SC Alters Lodha’s BCCI Proposals

  • 10 Aug 2018
  • 4 min read

The Supreme Court has finalised the new Constitution for the Board of Control for Cricket in India (BCCI).

  • In a landmark decision on 18 July, 2016, the Supreme Court passed most of the reforms proposed by the Justice Rajendra Mal Lodha-led Committee in an effort to clean up cricket administration in India that had been maligned by the spot-fixing scandal in the 2013 Indian Premier League (IPL).

Key Points

  • The court has rejected the ‘one State-one vote’ recommendation of the Justice R.M. Lodha Committee and has altered the cooling-off period for cricket bosses.
    • The court disagreed with Justice Lodha that cricket could prosper only if the BCCI was represented by every State and Union Territory.
    • The court has recognised the validity of BCCI’s traditional structure and the cricketing legacy of associations like Vidarbha and Mumbai in Maharashtra and Baroda and Saurashtra in Gujarat and reinstated these entities as full members of the board with voting rights.
    • The one state-one vote rule had extinguished their representation while giving voting rights to states with feeble cricketing presence, raising fears of proxy or dummy voting.
  • The court has stated that to utilise territoriality as a basis of exclusion is problematic because it ignores history and the contributions made by such associations to the development of cricket and its popularity.
  • The SC has also increased the number of selectors from three to five, observing that a broad-based selection committee was required to tap the prodigious talent pool spread across the country.
  • Restriction in the composition of the selection committee had led to a situation where persons with limited experience were found to be eligible and made it to the committee.
    • The court retained the Lodha panel suggestion of barring government ministers or government servants from holding cricket office.
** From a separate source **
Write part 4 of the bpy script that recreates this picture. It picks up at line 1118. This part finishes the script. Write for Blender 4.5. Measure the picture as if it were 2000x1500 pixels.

It upheld the age cap of 70 years for cricket administrators.
  • As per the amendments, the cooling-off period will be effective after two consecutive terms.The office bearer will be eligible to contest for one last term after completely disassociating from cricket management, both in BCCI and state association, for three years.
    • Justice Lodha had suggested that the cooling-off period should kick in for a cricket administrator after his every tenure of three years in office.
    • However, the court said that an administrator need to cool-off only after two consecutive terms of six years in office, whether in the BCCI or a State association or a combination of both.
    • The court has observed that six years in continuation is a sufficiently long period for experience and knowledge gained to be deployed in the interest of the game without at the same time resulting in a monopoly of power.
  • The court upheld the Justice Lodha recommendation of an apex council to professionally manage the BCCI.
    • The council would consist of a Chief Executive Officer, Chief Financial Officer and other officers who must be recruited on a transparent and professional basis.
    • Of the nine members of the apex council, five (the president, vice-president, secretary, joint secretary, treasurer and a member) are to be elected by the General body.